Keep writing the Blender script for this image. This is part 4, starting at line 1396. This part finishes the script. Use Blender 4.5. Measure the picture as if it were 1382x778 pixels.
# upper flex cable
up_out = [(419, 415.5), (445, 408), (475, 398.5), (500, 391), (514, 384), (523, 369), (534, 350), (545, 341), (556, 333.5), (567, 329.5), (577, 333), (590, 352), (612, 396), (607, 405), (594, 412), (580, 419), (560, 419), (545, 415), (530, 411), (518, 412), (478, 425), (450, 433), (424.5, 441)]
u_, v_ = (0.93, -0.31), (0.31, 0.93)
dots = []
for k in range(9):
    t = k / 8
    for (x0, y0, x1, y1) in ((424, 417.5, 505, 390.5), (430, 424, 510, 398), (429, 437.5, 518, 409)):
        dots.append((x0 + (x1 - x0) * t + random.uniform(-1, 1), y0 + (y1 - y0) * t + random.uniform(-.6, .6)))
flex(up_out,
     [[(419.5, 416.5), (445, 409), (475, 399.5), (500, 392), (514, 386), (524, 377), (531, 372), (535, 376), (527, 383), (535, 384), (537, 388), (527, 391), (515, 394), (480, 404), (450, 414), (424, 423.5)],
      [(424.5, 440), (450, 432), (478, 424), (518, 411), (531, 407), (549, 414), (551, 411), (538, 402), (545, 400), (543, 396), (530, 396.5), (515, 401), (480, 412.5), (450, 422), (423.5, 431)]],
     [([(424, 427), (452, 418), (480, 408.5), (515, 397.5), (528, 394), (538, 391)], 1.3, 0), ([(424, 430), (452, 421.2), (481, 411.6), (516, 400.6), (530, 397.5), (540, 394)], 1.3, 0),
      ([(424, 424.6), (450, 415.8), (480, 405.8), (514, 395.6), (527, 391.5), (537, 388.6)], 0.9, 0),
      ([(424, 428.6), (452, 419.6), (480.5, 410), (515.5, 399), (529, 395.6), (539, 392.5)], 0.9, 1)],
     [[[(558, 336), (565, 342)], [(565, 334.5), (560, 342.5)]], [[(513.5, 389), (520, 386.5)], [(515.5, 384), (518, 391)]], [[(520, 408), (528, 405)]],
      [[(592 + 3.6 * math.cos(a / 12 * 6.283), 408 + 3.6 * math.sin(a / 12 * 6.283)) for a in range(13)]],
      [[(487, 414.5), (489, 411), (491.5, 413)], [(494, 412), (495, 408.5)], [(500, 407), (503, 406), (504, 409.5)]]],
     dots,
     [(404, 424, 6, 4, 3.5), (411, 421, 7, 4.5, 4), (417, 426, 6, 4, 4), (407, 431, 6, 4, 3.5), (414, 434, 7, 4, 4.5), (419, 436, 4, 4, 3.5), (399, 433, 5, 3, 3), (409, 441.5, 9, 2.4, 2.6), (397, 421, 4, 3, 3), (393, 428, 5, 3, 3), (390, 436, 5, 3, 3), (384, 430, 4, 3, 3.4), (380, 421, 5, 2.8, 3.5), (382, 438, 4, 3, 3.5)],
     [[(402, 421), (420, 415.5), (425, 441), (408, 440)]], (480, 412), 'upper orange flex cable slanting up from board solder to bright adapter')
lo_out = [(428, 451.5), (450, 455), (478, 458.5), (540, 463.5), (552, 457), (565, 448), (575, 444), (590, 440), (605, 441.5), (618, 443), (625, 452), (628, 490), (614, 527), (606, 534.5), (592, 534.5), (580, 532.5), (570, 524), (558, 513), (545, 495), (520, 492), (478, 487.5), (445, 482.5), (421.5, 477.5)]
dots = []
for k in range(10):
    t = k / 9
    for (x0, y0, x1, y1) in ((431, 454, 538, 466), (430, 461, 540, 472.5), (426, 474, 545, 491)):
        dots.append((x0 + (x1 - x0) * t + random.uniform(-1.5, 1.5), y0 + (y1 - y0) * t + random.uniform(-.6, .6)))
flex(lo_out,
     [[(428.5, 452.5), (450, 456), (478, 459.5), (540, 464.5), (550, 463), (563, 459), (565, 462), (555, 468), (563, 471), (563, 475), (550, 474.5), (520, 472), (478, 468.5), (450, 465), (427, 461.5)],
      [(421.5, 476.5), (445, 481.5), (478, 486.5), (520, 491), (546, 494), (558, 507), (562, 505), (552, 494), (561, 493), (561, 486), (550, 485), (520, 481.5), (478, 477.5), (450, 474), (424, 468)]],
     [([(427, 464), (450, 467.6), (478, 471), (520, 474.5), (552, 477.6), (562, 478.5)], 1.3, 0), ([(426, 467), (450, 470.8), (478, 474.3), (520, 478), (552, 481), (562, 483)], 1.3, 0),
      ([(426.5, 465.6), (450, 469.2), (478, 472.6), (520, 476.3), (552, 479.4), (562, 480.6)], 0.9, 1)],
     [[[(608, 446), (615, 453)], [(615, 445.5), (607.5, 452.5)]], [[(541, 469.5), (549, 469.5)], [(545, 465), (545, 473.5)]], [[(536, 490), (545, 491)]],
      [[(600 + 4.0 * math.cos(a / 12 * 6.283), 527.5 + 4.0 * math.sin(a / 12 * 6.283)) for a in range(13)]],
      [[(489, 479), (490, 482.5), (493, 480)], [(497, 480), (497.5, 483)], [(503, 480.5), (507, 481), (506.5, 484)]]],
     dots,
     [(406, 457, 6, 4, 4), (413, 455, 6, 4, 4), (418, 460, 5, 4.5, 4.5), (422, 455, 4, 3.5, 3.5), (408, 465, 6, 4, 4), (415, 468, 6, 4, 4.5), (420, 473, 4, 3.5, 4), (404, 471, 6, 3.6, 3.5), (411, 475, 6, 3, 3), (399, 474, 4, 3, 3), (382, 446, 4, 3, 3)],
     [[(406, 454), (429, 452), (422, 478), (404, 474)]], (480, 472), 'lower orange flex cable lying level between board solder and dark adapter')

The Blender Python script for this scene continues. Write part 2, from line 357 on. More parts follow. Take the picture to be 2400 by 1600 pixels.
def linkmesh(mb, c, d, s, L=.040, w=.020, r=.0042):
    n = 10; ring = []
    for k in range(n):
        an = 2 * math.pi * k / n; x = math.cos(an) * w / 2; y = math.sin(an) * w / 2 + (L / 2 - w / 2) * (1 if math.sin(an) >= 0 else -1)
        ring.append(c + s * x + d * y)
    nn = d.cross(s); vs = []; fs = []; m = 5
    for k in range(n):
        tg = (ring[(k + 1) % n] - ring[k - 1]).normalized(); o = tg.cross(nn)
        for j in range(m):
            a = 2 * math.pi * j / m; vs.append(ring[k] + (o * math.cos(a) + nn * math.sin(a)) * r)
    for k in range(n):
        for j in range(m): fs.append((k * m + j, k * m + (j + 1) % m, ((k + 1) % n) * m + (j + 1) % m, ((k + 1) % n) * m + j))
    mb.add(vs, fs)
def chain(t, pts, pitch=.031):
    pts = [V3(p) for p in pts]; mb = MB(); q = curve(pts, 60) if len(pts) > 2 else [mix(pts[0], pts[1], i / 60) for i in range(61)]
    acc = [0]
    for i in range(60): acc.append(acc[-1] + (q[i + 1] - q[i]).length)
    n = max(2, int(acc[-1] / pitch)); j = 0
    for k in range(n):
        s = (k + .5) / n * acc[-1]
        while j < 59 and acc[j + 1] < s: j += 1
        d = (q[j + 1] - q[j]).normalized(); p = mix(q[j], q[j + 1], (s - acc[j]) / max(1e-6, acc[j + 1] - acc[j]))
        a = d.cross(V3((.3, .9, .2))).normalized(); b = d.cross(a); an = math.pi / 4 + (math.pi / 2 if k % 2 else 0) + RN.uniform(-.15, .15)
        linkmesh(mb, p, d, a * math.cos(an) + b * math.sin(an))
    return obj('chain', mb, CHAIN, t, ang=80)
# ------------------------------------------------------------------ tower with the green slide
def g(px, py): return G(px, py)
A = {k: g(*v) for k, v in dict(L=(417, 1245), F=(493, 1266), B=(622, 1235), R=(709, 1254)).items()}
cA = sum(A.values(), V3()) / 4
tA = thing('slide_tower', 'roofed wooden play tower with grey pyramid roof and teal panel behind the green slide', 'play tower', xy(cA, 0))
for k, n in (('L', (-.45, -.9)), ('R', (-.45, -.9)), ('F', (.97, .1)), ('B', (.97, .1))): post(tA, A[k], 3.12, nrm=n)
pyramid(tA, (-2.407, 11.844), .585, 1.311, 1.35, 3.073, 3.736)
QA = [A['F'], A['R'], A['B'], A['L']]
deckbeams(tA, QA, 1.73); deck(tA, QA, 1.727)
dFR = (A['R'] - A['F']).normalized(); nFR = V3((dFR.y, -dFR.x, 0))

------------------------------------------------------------

* **THE TASK**
Go through the records and gather the lines that hold "from".

* **FULL SOLUTION**
     [[(402, 421), (420, 415.5), (425, 441), (408, 440)]], (480, 412), 'upper orange flex cable slanting up from board solder to bright adapter')
The Blender Python script for this scene continues. Write part 2, from line 357 on. More parts follow. Take the picture to be 2400 by 1600 pixels.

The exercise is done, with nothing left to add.